Hire people you trust. Trust them to do what they were hired to do. It’s what agencies want from clients, staff needs from supervisors, and creatives look for in outside resources. It makes an organization a great places to work.




Over the last decade or so, agencies have tried to expand digital capabilities, or traditional ones, or both. It’s been a rough road that's created friction and nuked relationships. I’ve witnessed it, and unknowingly contributed to it. I’ve also come away with tangible solutions that leverage the best of what traditional agencies and technology start ups have brought to the creative process.

At Modea, I took a deep dive into the digital space and came away with an ideation process that coordinates all marketing disciplines and generates a lot of solid ideas very quickly. No matter your job title, as long as you are creative, with my process, you can have a shot at making the big idea. That gets everyone excited. My ideation process is called Three Rooms. It’s a proprietary process that can be merchandised to give an agency a competitive advantage.


Here's an award winning product of the Three Room process.


The difference between good and great is a full trash can. That applies to beginners and seasoned vets alike. If you make 10 ideas, the chances of being brilliant are so-so. But if you make 50, the odds of reaching greatness go up. 


Client killed the idea? That’s okay because we’ve got a million of ‘em. The most awarded Art Director in the history of One Show, Bob Barrie once said, “Sometimes your best ideas come after your clients kill your best ideas”. That doesn’t mean it's not painful when someone kills your babies, but resiliency is one of our best assets for making great work and building great client relationships.





Managing Up

The key to building great relationships with clients, supervisors, and other departments is creating value by being of service.
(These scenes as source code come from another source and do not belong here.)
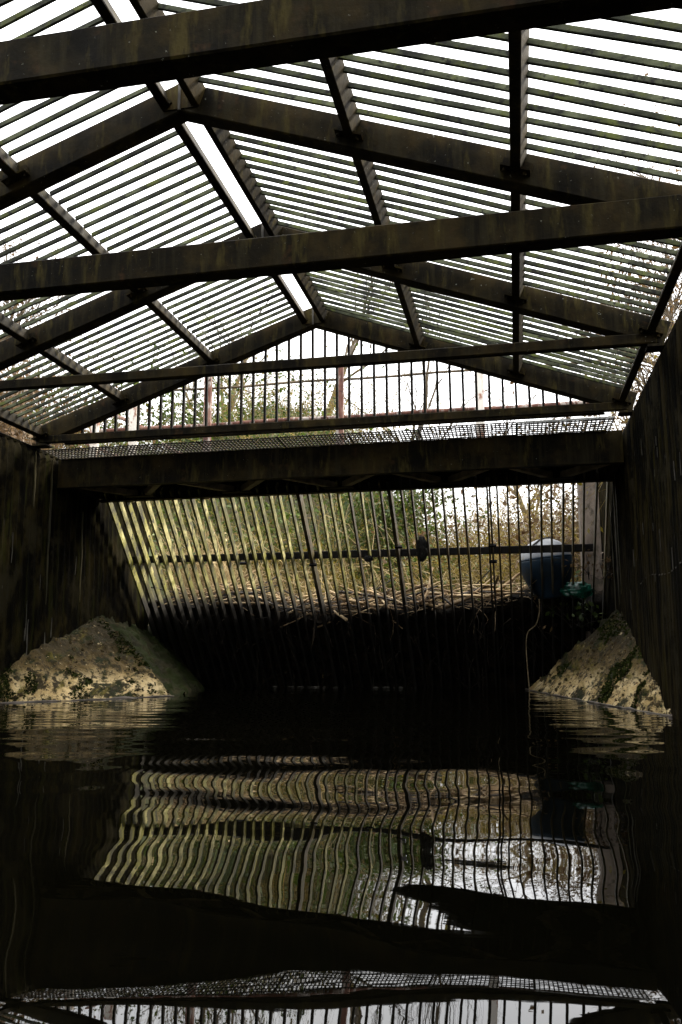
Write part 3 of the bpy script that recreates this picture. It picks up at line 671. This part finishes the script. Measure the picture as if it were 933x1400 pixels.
def crumple(name, c, size, mk, label, cat, seed, amp=.55, n=26):
    P = np.zeros((n, n * 2, 3))
    for i in range(n):
        for j in range(n * 2):
            t = math.pi * (i + .02) / (n - .96); f_ = 2 * math.pi * j / (n * 2 - 1); d = Vector((math.sin(t) * math.cos(f_), math.sin(t) * math.sin(f_), math.cos(t)))
            k = 1 + amp * (1 - 2 * abs(mnoise.noise(d * 2.2 + Vector((seed, 0, 0))))) * .6 + amp * .35 * mnoise.noise(d * 6 + Vector((0, seed, 0)))
            P[i, j] = [d[a] * size[a] * k for a in range(3)]
    return tag(link_mesh(name, grid_mesh(name, P), MT[mk], None, c), label, cat)
crumple('plastic_bag', (.545, 7.98, .90), (.105, .05, .055), 'bag', 'crumpled bright green plastic bag beside the float', 'bag', 3.3, .8)
crumple('rag', (-.80, yscr(1.27) - .03, 1.27), (.04, .025, .085), 'rag', 'black rag draped over the middle of the screen rail', 'rag', 7.7, .7)
crumple('rag', (-1.30, yscr(1.2) - .02, 1.20), (.03, .015, .022), 'rag', 'small dark rag snagged on the rail left of the big rag', 'rag', 1.7, .8)
pts = [(.215, 8.02, .83), (.213, 7.99, .72), (.18, 8.05, .60), (.105, 8.10, .53), (.085, 8.14, .40), (.09, 8.17, .22), (.10, 8.2, .0), (.105, 8.22, -.15)]
def smooth_pts(p, k=5):
    p = np.array(p); out = []
    for i in range(len(p) - 1):
        a, b_, c, d = p[max(i - 1, 0)], p[i], p[i + 1], p[min(i + 2, len(p) - 1)]
        for t in np.linspace(0, 1, k, endpoint=False):
            out.append(tuple(.5 * ((2 * b_) + (-a + c) * t + (2 * a - 5 * b_ + 4 * c - d) * t * t + (-a + 3 * b_ - 3 * c + d) * t ** 3)))
    return out + [tuple(p[-1])]
b = MB(pts[0]); b.tube(smooth_pts(pts), .0048, 6); tag(b.build('rope', 'rope', None, True), 'frayed pale rope hanging from the debris down into the water', 'rope')
# foam line where the water seeps through
b = MB((-1.6, 8.8, 0)); 
for i in range(34):
    x = random.choice((random.gauss(-2.0, .12), random.gauss(-1.35, .1), random.uniform(-2.6, -1.0))); y = 8.62 + random.uniform(-.05, .05); r_ = random.uniform(.003, .011)
    b.tube([(x - r_ * 2.5, y, .008), (x, y + .004, .012), (x + r_ * 2.5, y, .008)], [r_ * .3, r_ * .6, r_ * .3], 5)
tag(b.build('foam_line', 'foam', None, True), 'thin line of foam on the black water at the foot of the screen', 'foam', None, 'stuff')

# leafy plant and snagged stems at the right end of the screen
def leafy(name, label, cat, loc, nst, ln, spread, leafmk, twigmk, nleaf, lsize, rad=.004, up=1.0, curl=.7, droop=.4, group=None, squash=(1, 1), seg=6, lower=0.0, box=None, stem='stem', leafname='foliage'):
    root = empty(name, loc, label, cat, group)
    if box is None: org = RNG.normal(0, .12 * spread, (nst, 3)) * np.array([1, 1, 0])
    else: org = np.stack([RNG.uniform(-box[0], box[0], nst), RNG.uniform(-box[1], box[1], nst), np.zeros(nst)], -1)
    org[:, 2] -= .05
    dr = np.stack([RNG.normal(0, spread, nst) * squash[0], RNG.normal(0, spread, nst) * squash[1], np.abs(RNG.normal(up, .35, nst))], -1)
    Pt, R = twigs(nst, org, dr, ln, rad, curl, droop, seg); V, Fq = tubes_np(Pt, R); link_mesh(stem, fast_mesh(stem, V, Fq), MT[twigmk], root)
    # side shoots
    k = RNG.integers(0, nst, nst * 4); s_ = RNG.integers(1, seg - 1, nst * 4); o2 = Pt[k, s_]; d2 = (Pt[k, s_ + 1] - Pt[k, s_]); d2 /= np.linalg.norm(d2, axis=1, keepdims=True); d2 = d2 + RNG.normal(0, .6, d2.shape)
    P2, R2 = twigs(nst * 4, o2, d2, ln * .38, rad * .5, .5, .3, 5); V, Fq = tubes_np(P2, R2); link_mesh('shoots', fast_mesh('shoots', V, Fq), MT[twigmk], root)['kind'] = 'stuff'
    if nleaf:
        allp = np.concatenate([Pt[:, 2:].reshape(-1, 3), P2[:, 1:].reshape(-1, 3)]); C = allp[RNG.integers(0, len(allp), nleaf)] + RNG.normal(0, lsize * 1.3, (nleaf, 3))
        V, Fq = leaves_np(C, lsize); link_mesh(leafname, fast_mesh(leafname, V, Fq), MT[leafmk], root)
    return root
leafy('weed_plant', 'small dark leafy weed growing between the bars at the right end of the screen', 'plant', (.60, 8.15, .62), 10, .5, .5, 'leafgreen', 'stickdark', 90, .03)
leafy('snagged_ivy', 'brown dead leaves snagged on the right end of the screen rail', 'plant', (.70, yscr(1.15) - .03, 1.02), 10, .30, .5, 'leafbrown', 'stickdark', 60, .022)

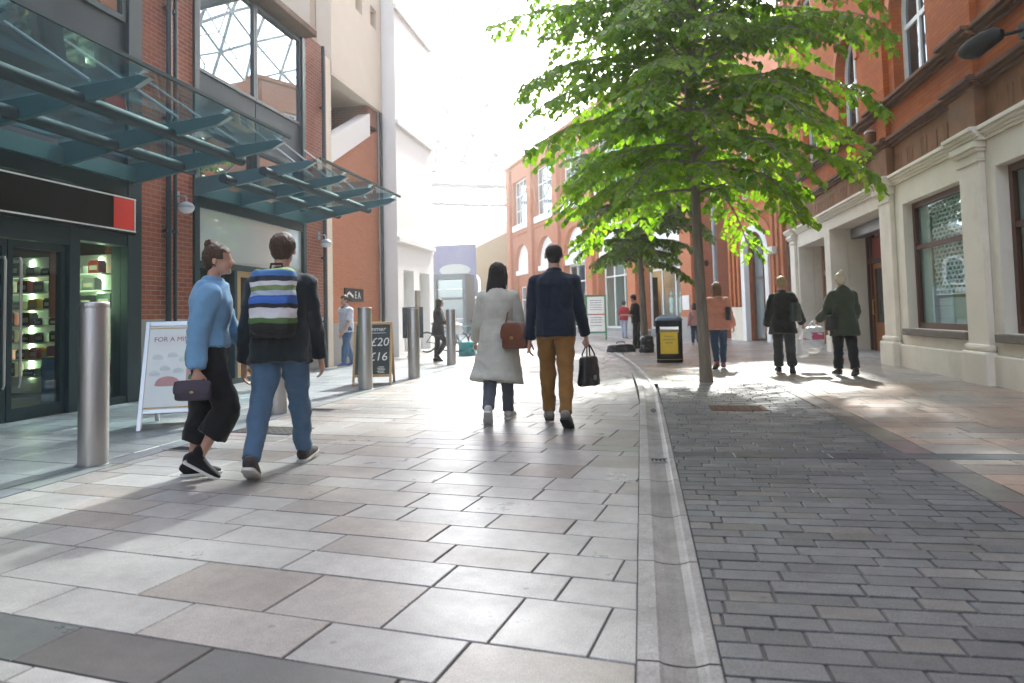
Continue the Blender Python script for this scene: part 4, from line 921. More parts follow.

One good way to serve is to understand their goals and come up with ideas to help them achieve those goals.


Managing Down

See Managing Up. It works the same in both directions. A good leader will identify the venn diagram overlap between an employee’s career goals and the organization's goals, then put practices in place to achieve both.




We birth the ideas, but clients live with them. I had this epiphany when an architect working on my house proposed an idea I didn’t care for. He defended it by pointing out the overall aesthetic would suffer without it. I objected, “But you don’t have to live with it”. The moment those words came out of my mouth, I understood my clients much better. Agencies develop and sell the idea, then move on. The client lives with its impact much longer.



In the advertising industry, creative people don’t get a lot of training for becoming good managers. They make famous creative campaigns, win big awards, get promoted to management, and everyone around them hopes for the best. To do well as leaders, we have to self-educate. I've worked closely with a personal business coach and done a fair bit of reading to develop my leadership philosophy.


It’s Your Ship

The youngest captain in the history of the Navy recounts his two-year journey transforming one of the worst performing ships in the fleet into one of the best. Along the way, the ship Benfold, broke long-standing Navy records for performance. There wasn’t a dry eye on the ship when it's captain rotated out. The key to his success? Empower the crew to initiate positive change and recognize them for it.


Love is the Killer App

Tim Sanders, Chief Solutions Officer at Yahoo during its heyday, extols the virtues of a unique approach to success: something he calls biz love. It means you strategically give away your knowledge, network, and humanity to people with whom you want to build great relationships. And you do it with no self-interest attached. Tim details the steps involved and the amazing results as benefits return tenfold.


The Buying Brain

Dr A.K. Pradeek, a leading neuroscience researcher in the field of shopper marketing, introduced me to the practice of using brain science to gain insight into the subconscious influences at work when people are making purchase decisions. Functional Magnetic Resonance Imaging (FMRI) observes what happens in the brain and formulates well-reasoned conclusions that enable more effective marketing. It yields a fascinating set of actionable insights I have used to create and deploy more effective marketing campaigns. Science is indeed a powerful tool for informing and supporting otherwise subjective creative decisions.


Strength Finders

By now, many of us are familiar with the organizational strategy of building on the strengths and passions of team members, rather than their weaknesses. When the team’s collective deep dive skill sets cover all the bases, it performs amazingly well. It's been dubbed a T-Shaped talent model. I’m a big believer.